Die Eltern helfen noch mit, oft sogar. Die Vorstellung, dass Bernie hier irgendwann nur noch Gast sein könnte, das ist noch weit weg. Für ihn zumindest. Für Una liegt das vielleicht näher. “Ha, die will uns loswerden”, frotzelt der Vater. Der Abschied von der Kneipe ist wie der von einem Kind, das erwachsen ist. Also gilt es, sich neue Ziele suchen. Bernie will nach England, Wales und vor allem in seine Heimat Schottland. Gemeinsam mit seiner Frau hat er sich den alten Traum von einem Wohnmobil schon erfüllt. Er genießt es. Aber eine Frage hat er schon noch: “Was macht man denn jetzt mit der ganzen Freizeit?”

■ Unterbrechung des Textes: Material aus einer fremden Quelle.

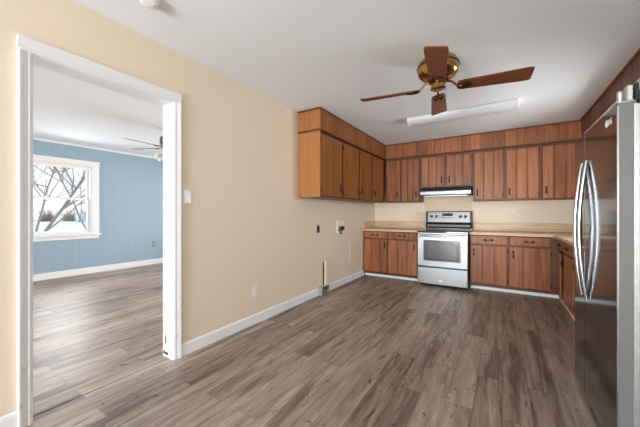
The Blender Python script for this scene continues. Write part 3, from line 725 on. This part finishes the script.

“Schüchtern ist in der Gastronomie eher schwierig”

Die freie Zeit, die er jetzt hat, weiß sie genau, wird ihr bald fehlen. Denn für Una ändert sich alles. Vom Studentenleben zum harten Gastro-Alltag. Zwar schreibt sie gleichzeitig noch ihre Bachelorarbeit in Anglistik und Geschichte. Die ohnehin schon losen Pläne wirft sie über’n Haufen.

Zur Entlastung fehlt ihr noch genau die flexible Arbeitskraft, die sie und ihr Bruder damals für ihre Eltern darstellten. Ohne festangestellten Koch putzen die beiden in der Küche selbst den Salat, klopfen Schnitzel parallel zum dem turbulenten Ausschank bei Fußball-Übertragungen, Live-Musik oder beim Klassiker der “Alten Schule” – für Una und ihren Geschäftspartner Marcel ist das eine Herausforderung.

Genauso wie das Pubquiz, das die Kneipe jeden Montag füllt. Dann wird in Teams um die Ehre und den großen Hauptgewinn geraten: Eine Flasche Whiskey, wie auf der Karte steht,zur beliebigen Verwendung”. Doch wer als Trostpreis keine Tüte Chips bekommen will, sollte für die Fragen nüchtern bleiben. “Die Fragen haben’s in sich”, gibt Una zu. Wer Erfolg haben will, sollte ein möglichst gemischtes Team zusammenstellen. Auch hier profitiert man von mehreren Generationen. “Jung und alt können eben verschiedene Fragen gut beantworten.“

Einig sind sich Una und Ihr Vater vor allem in einer Sache. Sie wollen das Pub vor der Systemgastronomie bewahren. Daheim in Glasgow, erzählt Bernie, sei schon alles anders. Pubs seien dort nur noch als Teil von Ketten, die großen Brauereien gehören. Niemand bediene dort mehr. Das würde hier nicht funktionieren, erklärt er. ”Meine Generation setzt sich hin und will bedient werden.”

Das Publikum “beim Bernie”, ist mit dem Wirt gealtert. Schmunzelnd gibt er zu: “Als ich jung war, waren auch die Leute jung.” Aber: “seit es jüngere Kellner gibt, kommen auch jüngere Gäste”, wirft Una ein. “Früher kamen die Väter, jetzt kommen deren Kinder”, stimmt er zu. Ein Generationenwechsel, der offensichtlich harmonisch verläuft. Früher zapfte der Vater das Guinness, jetzt die Tochter. Ganz alte Schule.